Me despido con cierta envidia de mis alegres vecinos que llegaron a su destino, a mi todavía me hace falta un avión por agarrar.
El aeropuerto de Miami es inmenso como una sabana, tengo menos de una hora para hacer la conexión, llego a la puerta minutos antes de que invitaran a abordar.  No se ven muchos pasajeros en la sala de espera, comienza Semana Santa: los viajeros venezolanos llegan a Miami, no se van a Caracas. El personal de tierra les pide a los pasajeros que solo tengan pasaporte norteamericano pasar por el counter, hay que cerciorarse de que lleven el nuevo sello de la visa venezolana. 
El mundo al revés. 
En efecto el avión va medio vacío, me toca pasillo en la última fila sin nadie al lado, podré seguir durmiendo apenas pasen el sandwich que sirven de almuerzo porque tengo hambre. La selección dejó de ser "Chicken or pasta". Una chica que viaja sola sentada al otro lado de mi fila me cuenta que vive en Chicago pero añora Venezuela: "Sobre todo por la comida, me hace falta la sazón venezolana, la comida americana sabe a plástico". Cuando sirven la comida la comprendo, el sandwich de jamón es de un rosado sospechoso que  dejo abandonado tras un par de bocados.

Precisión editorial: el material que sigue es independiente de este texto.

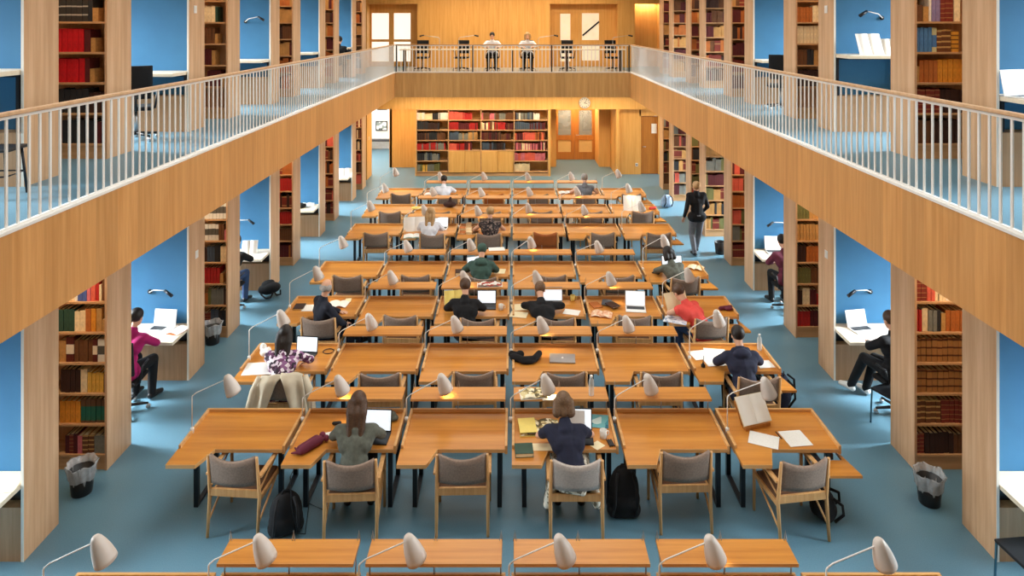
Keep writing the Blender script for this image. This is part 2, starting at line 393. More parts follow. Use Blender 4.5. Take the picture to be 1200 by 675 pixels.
gdoor('door_5', uxd(458.2), uxd(483.5), YD+.02, ZU, ((uxd(461.5), uxd(481), uzd(46), uzd(13)), (uxd(461.5), uxd(481), ZU+.2, uzd(49))), M_ENDW, M_BRT, M_BRT)
gdoor('door_6', uxd(651), uxd(678.3), YD+.02, ZU, ((uxd(656.5), uxd(668.5), uzd(47), uzd(16)), (uxd(656.5), uxd(668.5), ZU+.2, uzd(52))), M_ENDW, M_BRT2, M_BRT2)
d = gdoor('door_7', uxd(678.5), uxd(706), YD+.02, ZU, ((uxd(682), uxd(702), uzd(47), uzd(13)), (uxd(682), uxd(702), uzd(71), uzd(52))), M_ENDW, M_BRT2, M_BRT2)
MB().box(-.42, .42, -.01, .01, -.03, .03).obj('stair_handrail', M_DARK, d, (uxd(692.5), YD+.03, uzd(33.5)), (0, -.70, 0))
struct(MB().box(-XO, XO, 26.75, 26.9, ZU, ZT).obj('wall_landing', M_DAY))
struct(MB().box(-WF-.2, WF+.2, 22.9, 26.9, ZT, ZT+.2).obj('ceiling_gallery_end', M_PLAST))
struct(MB().box(-WF-.2, WF+.2, 26.6, 26.8, ZT, ZC).obj('wall_clerestory_end', M_PLAST))
# clock
cx, cy, cz = atd(685, 120.5, 24.47)
t = thing('wall_clock', 'round white wall clock above the glazed double door', 'clock', (cx, cy, cz))
MB().lathe([(.20, 0), (.20, .03), (.187, .035), (.187, .0)], axis=(0, -1, 0), n=32, caps=(True, False)).obj('case', M_STEEL, t)
f = MB(); f.lathe([(.185, .0), (.185, .028)], axis=(0, -1, 0), n=32); f.obj('dial', mat('clock_dial', '#cfc8ba', .7, var=.02), t)
f = MB()
for k in range(12):
    a = k*PI/6; f.box(.15*math.sin(a)-.008, .15*math.sin(a)+.008, -.031, -.028, .15*math.cos(a)-.022, .15*math.cos(a)+.022, rot=(0, a, 0))
f.obj('hour_mark', M_BLKPL, t)
MB().box(-.008, .008, -.033, -.030, -.02, .10, rot=(0, 0, 0)).obj('hour_hand', M_BLKPL, t, (0, 0, 0), (0, 1.9, 0))
MB().box(-.006, .006, -.036, -.033, -.03, .145).obj('minute_hand', M_BLKPL, t, (0, 0, 0), (0, .6, 0))
def plate(px, py, d, label, cat='switch', face='y', x=None):
    nm = 'light_switch' if cat == 'switch' else 'wall_socket'
    p = atd(px, py, d)
    if face == 'y': r = 0; loc = (p[0], d, p[2])
    else:
        r = PI/2 if x < 0 else -PI/2; loc = (x, d, p[2])
    t = thing(nm, label, cat, loc, r)
    MB().box(-.045, .045, -.012, 0, -.06, .06, bev=.004).obj('plate', M_WHITE, t)
    MB().box(-.016, .016, -.018, -.012, -.03, .03, bev=.002).obj('rocker' if cat == 'switch' else 'outlet', M_TRIM if cat == 'switch' else M_BLKPL, t)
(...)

Antes de despegar, el personal de vuelo hace una advertencia adicional además de las obligadas medidas en caso de emergencia, una advertencia que jamás había oído: todavía estábamos a tiempo de bajarnos del avión, ¿acaso estamos seguros de querer viajar a Venezuela?
Como si estuviéramos a punto de partir a una zona de guerra.
Si, suspiré para mis adentros, "Venezuela is home", y al poco tiempo de despegar el avión me quedé dormida con un sueño plácido, soñé cuando el futuro que se vislumbraba en mi país era el de la Modernidad.